Solving equations is like being a detective. You are trying to find the value of an unknown variable. In the word problem, the unknown number is represented by the variable \(x\).
The first step is to set up the equation based on the information given. For example, the problem states three times the sum of a number and nine equals twelve. This translates to: \[3(x + 9) = 12.\]
The objective of solving an equation is to find the value of \(x\). To do this, you'll perform a series of steps to simplify the equation until you have isolated \(x\) on one side.

The distributive property is a helpful tool in algebra. It allows you to multiply a single term by each term within a parenthesis. In the example, we had \[3(x + 9) = 12.\]
Using the distributive property, you multiply 3 by each term inside the parenthesis: \[3x + 27.\]
This step simplifies the equation and makes it easier to solve. The equation now looks like: \[3x + 27 = 12.\]
Notice how the distributive property helps by removing the parenthesis, breaking the problem into more manageable parts.

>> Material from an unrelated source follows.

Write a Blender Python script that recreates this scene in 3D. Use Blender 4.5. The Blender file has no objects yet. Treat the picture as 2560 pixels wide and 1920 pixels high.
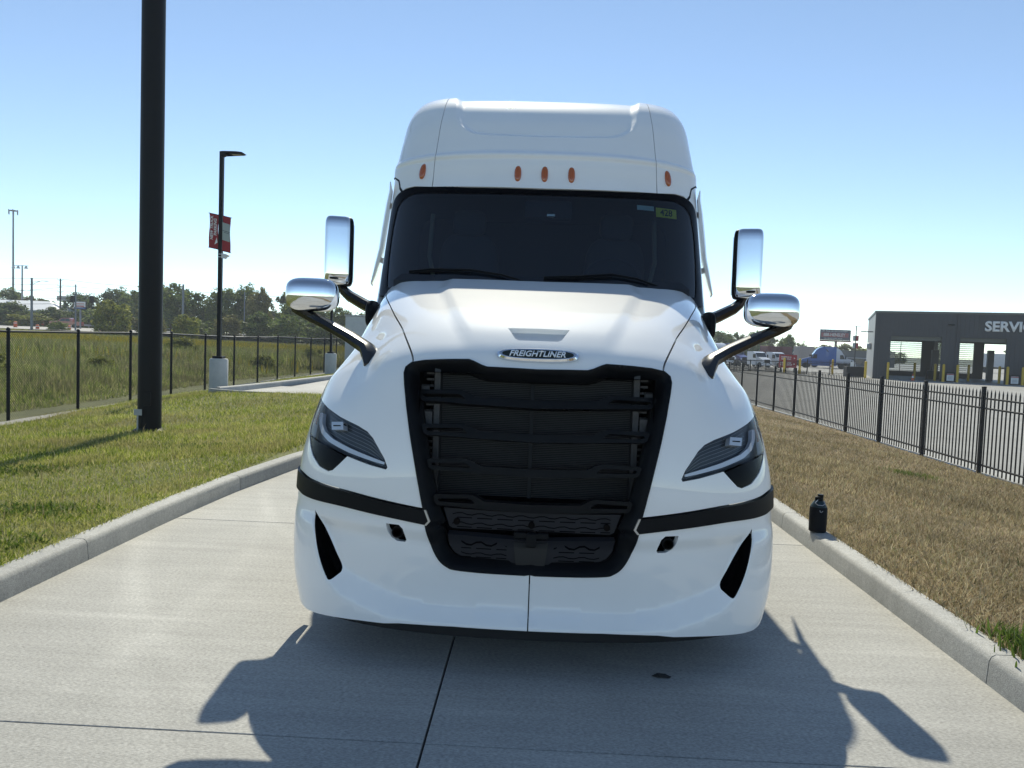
import bpy, bmesh, math, random
import numpy as np
from mathutils import Vector, Matrix, Euler
from mathutils.geometry import delaunay_2d_cdt
R = math.radians
scene = bpy.context.scene
COL = scene.collection
rng = np.random.default_rng(7)
random.seed(7)

# ---------------------------------------------------------------- camera
EYE = 1.62
cam_d = bpy.data.cameras.new('camera'); cam = bpy.data.objects.new('camera', cam_d); COL.objects.link(cam)
cam_d.sensor_width = 36; cam_d.lens = 36 * 1923 / 2560; cam_d.clip_start = .05; cam_d.clip_end = 6000
_p, _r, _y = R(-3.05), R(2.05), R(1.85)
_f = Matrix.Rotation(_y, 3, 'Z') @ Vector((0, math.cos(_p), math.sin(_p)))
_x0 = Matrix.Rotation(_y, 3, 'Z') @ Vector((1, 0, 0)); _u0 = _x0.cross(_f)
_x = math.cos(_r) * _x0 + math.sin(_r) * _u0; _u = -math.sin(_r) * _x0 + math.cos(_r) * _u0
M = Matrix((( _x.x, _u.x, -_f.x, 0), (_x.y, _u.y, -_f.y, 0), (_x.z, _u.z, -_f.z, EYE), (0, 0, 0, 1)))
cam.matrix_world = M
scene.camera = cam
# ---------------------------------------------------------------- sky, sun, exposure
SUN_EL, SUN_AZ = R(45.5), R(-4.3)
world = bpy.data.worlds.new('World'); scene.world = world; world.use_nodes = True
wn = world.node_tree.nodes; wl = world.node_tree.links
bg = wn['Background']; sky = wn.new('ShaderNodeTexSky'); sky.sky_type = 'NISHITA'; sky.sun_disc = False
sky.sun_elevation = SUN_EL; sky.sun_rotation = SUN_AZ; sky.air_density = .58; sky.dust_density = .0; sky.ozone_density = 1.2; sky.altitude = 0
wl.new(sky.outputs[0], bg.inputs[0]); bg.inputs[1].default_value = .122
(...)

After applying the distributive property, the next step is isolating the variable. This means getting the variable \(x\) by itself on one side of the equation.
In our example, we have the equation \[3x + 27 = 12.\]
To isolate \(x\), we need to get rid of the constant term on the same side. We do this by subtracting 27 from both sides: \[3x + 27 - 27 = 12 - 27\]
This simplifies to: \[3x = -15,\] bringing us closer to solving for \(x\).

The final step in solving the equation involves basic arithmetic operations. Here, it means dividing both sides by 3 to solve for \(x\).
From the previous step, we have: \[3x = -15.\]
To isolate \(x\), divide both sides by 3: \[x = \frac{-15}{3}\]
This simplifies to: \[x = -5.\]
Basic arithmetic operations like addition, subtraction, multiplication, and division are foundational skills. They are used in algebra to manipulate equations and find solutions.